Mimicking the falling number of single family home sales, the 220 condo/lofts sold in July was also the lowest number of July sales for the past four years.

How to prepare? When pricing property, sellers and agents should be looking at three sets of data:

  • Past Sales
  • Current Competition
  • Forecasted Trending

Once the market has started shifting, the critical action is to get out ahead of a falling curve. A great question to ask is “How much of the gain from the last three years do you want to give up? Because in a down-trending market, that’s the cost of incorrect pricing – the longer the property is on the market, the more of that gain is lost.


As in June, year-on-year Median Days on Market are up considerably for Resale Condos-Lofts clocking in this month at a 50% increase over July 2015. Likewise, Single Family Homes also continued the upwards trend , at 37% ahead of last July’s number. We still have a strong sellers market, but buyers are shopping more and standing on the sidelines more.

Months Supply of Inventory dropped slightly from June to July for Resale Condos-Lofts and was level for Single Family Homes. It is up, however, year-on-year (see next page for details)
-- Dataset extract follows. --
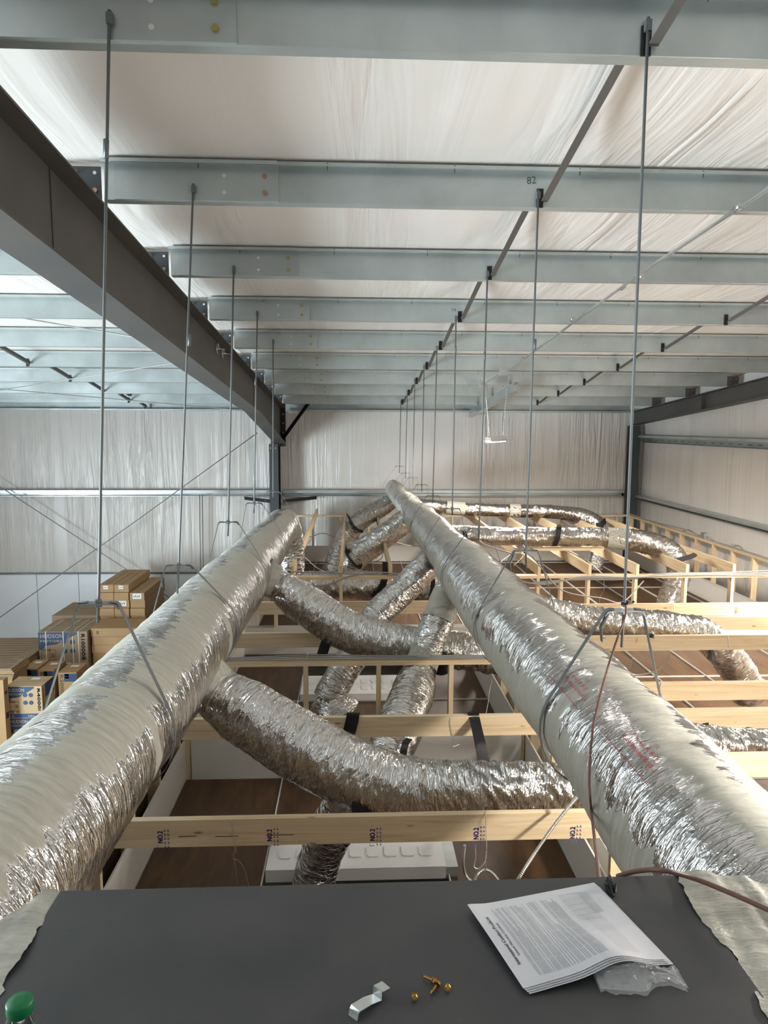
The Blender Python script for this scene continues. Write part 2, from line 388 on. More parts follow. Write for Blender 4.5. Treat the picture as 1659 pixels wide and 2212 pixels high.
def wallback(z0, z1, x0, x1):
    def f(u, v):
        x = x0+(x1-x0)*u; z = z0+(z1-z0)*v; e = .35+.65*math.sin(math.pi*v)
        return (x, YW-.02-.03*e-(noise.noise(Vector((x*3.2, z*.25, 1)))*.022+noise.noise(Vector((x*9, z*.5, 5)))*.009)*e, z)
    return f
wb = B(); wb.box((-13, YW, -5.67), (7.2, YW+.12, zb(YW)+.32)); wb = struct(wb.build('wall_back', 'white_metal'))
for (z0, z1, x0, x1) in ((-1.46, .42, -13, 6.75), (-3.40, -1.62, -13, 6.75)):
    b = B(); b.grid(260, 30, wallback(z0, z1, x0, x1)); b.build('insulation_facing', 'vinyl_back', wb)
for i in range(12):
    x = -13+i*.95; b = B(); b.box((x, YW-.05, -5.67), (x+.935, YW-.006, -3.43)); b.build('liner_panel', 'white_paint', wb)
b = B(); b.box((-1.6, YW-.05, -5.67), (6.75, YW-.006, -3.43)); b.build('liner_panel', 'white_paint', wb)
wr = B(); wr.box((XR, -5, -5.67), (XR+.12, 16.6, 2.3)); wr = struct(wr.build('wall_right', 'white_metal'))
def wallright(z0, z1):
    def f(u, v):
        y = -5+21.4*u; zt = min(z1, zb(y)+TH) ; z = z0+(zt-z0)*v; e = .35+.65*math.sin(math.pi*v)
        return (XR-.015-.03*e-(noise.noise(Vector((y*2.4, z*.3, 7)))*.02+noise.noise(Vector((y*7, z*.5, 4)))*.006)*e, y, z)
    return f
for z0, z1 in ((-.27, 3.0), (-1.63, -.27), (-5.67, -1.63)):
    b = B(); b.grid(260, 24, wallright(z0, z1)); b.build('insulation_facing', 'vinyl_side', wr)

# ------------------------------------------------------------------ steel frame
def flange_pair(name, x, ys, zt, zbt, hw, ft, label, wmat='primer'):
    t = thing(name, label, 'rafter', (x, ys[0], zt(ys[0])))
    def plate(xa, xb, f0, f1):
        bb = B()
        for i in range(len(ys)-1):
            y0, y1 = ys[i], ys[i+1]
            bb.hexa([Vector(p) for p in ((xa, y0, f0(y0)), (xb, y0, f0(y0)), (xb, y1, f0(y1)), (xa, y1, f0(y1)), (xa, y0, f1(y0)), (xb, y0, f1(y0)), (xb, y1, f1(y1)), (xa, y1, f1(y1)))])
        return bb
    plate(x-hw, x+hw, lambda y: zt(y)-ft, zt).build('top_flange', wmat, t)
    plate(x-hw, x+hw, zbt, lambda y: zbt(y)+ft).build('bottom_flange', wmat, t)
    plate(x-.006, x+.006, lambda y: zbt(y)+ft, lambda y: zt(y)-ft).build('web', wmat, t)
    return t
def rbot(y): return 1.155-.0815*y if y <= 11.6 else (1.155-.0815*11.6)+((-.40)-(1.155-.0815*11.6))*(y-11.6)/(15.85-11.6)
raf = flange_pair('rafter', XRAF, [-5, -1, 3, 7, 11.6, 13.7, 15.85], lambda y: zb(y)-.002, rbot, .125, .012, 'dark grey tapered steel roof rafter crossing the upper left over the boxes')
for y in (4.0, 11.6):
    b = B(); b.box((XRAF-.10, y-.006, rbot(y)+.014), (XRAF+.012, y+.006, zb(y)-.016)); b.build('stiffener', 'primer', raf)
b = B(); b.box((XRAF-.12, 15.85, -.46), (XRAF+.12, 15.885, zb(15.9)+.1)); b.build('end_plate', 'black', raf)
for i in range(4):
    b = B(); b.lathe((XRAF+.07, 15.845, .25-.2*i), [(.018, 0), (.018, .022)], 6, (0, -1, 0)); b.build('bolt', 'bolt_copper', raf)
for k, y in enumerate(YP):
    if y > 15.4: continue
    b = B(); b.box((XRAF-.105, y-.012, zb(y)), (XRAF+.125, y-.004, zb(y)+.185)); b.box((XRAF-.01, y-.012, zb(y)), (XRAF, y+.08, zb(y)+.1)); cl = b.build('purlin_clip', 'primer_blue', raf)
    for dx, dz in ((-.02, .15), (.09, .05)):
        b = B(); b.lathe((XRAF+dx, y-.012, zb(y)+dz), [(.014, 0), (.014, .012)], 6, (0, -1, 0)); b.build('bolt', 'bolt_copper', cl)
    b = B(); b.lathe((XRAF+.09, y-.012, zb(y)+.15), [(.010, 0), (.010, .002)], 12, (0, -1, 0)); b.build('bolt_hole', 'hole_light', cl)
raf2 = flange_pair('rafter', 6.52, [-5, 4, 10, 16.35], lambda y: zb(y)-.002, lambda y: zb(y)-.31, .10, .012, 'shallow dark steel rafter running down beside the right end wall')
for y in (10.4, 13.0):
    b = B(); b.box((6.43, y-.006, zb(y)-.29), (6.514, y+.006, zb(y)-.016)); b.build('stiffener', 'primer', raf2)
for k, y in enumerate(YP):
    b = B(); b.box((6.40, y-.014, zb(y)), (6.60, y-.006, zb(y)+.17)); cl = b.build('purlin_clip', 'primer', raf2)
    for dx in (-.05, .05):
        for dz in (.04, .13):
            b = B(); b.lathe((6.50+dx, y-.014, zb(y)+dz), [(.012, 0), (.012, .01)], 6, (0, -1, 0)); b.build('bolt', 'bolt_copper', cl)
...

Single Family Homes New Listings dropped by 18 from June to July, 2016 and is also down 124 year-to-date from 2015.

Resale Condos/Lofts is also down year-to-date, with 76, or 4.4%, fewer new listings in 2016 than 2015.


Why Months of Inventory is Rising:

Single Family homes have had 115 fewer sales in 2016 than 2015, while the number of new homes on the market has also fallen, but only by 124. Likewise, Resale Condo/Lofts have had 92 fewer sales year-to-date than 2015, while the number of new listings has also fallen, but only by 76.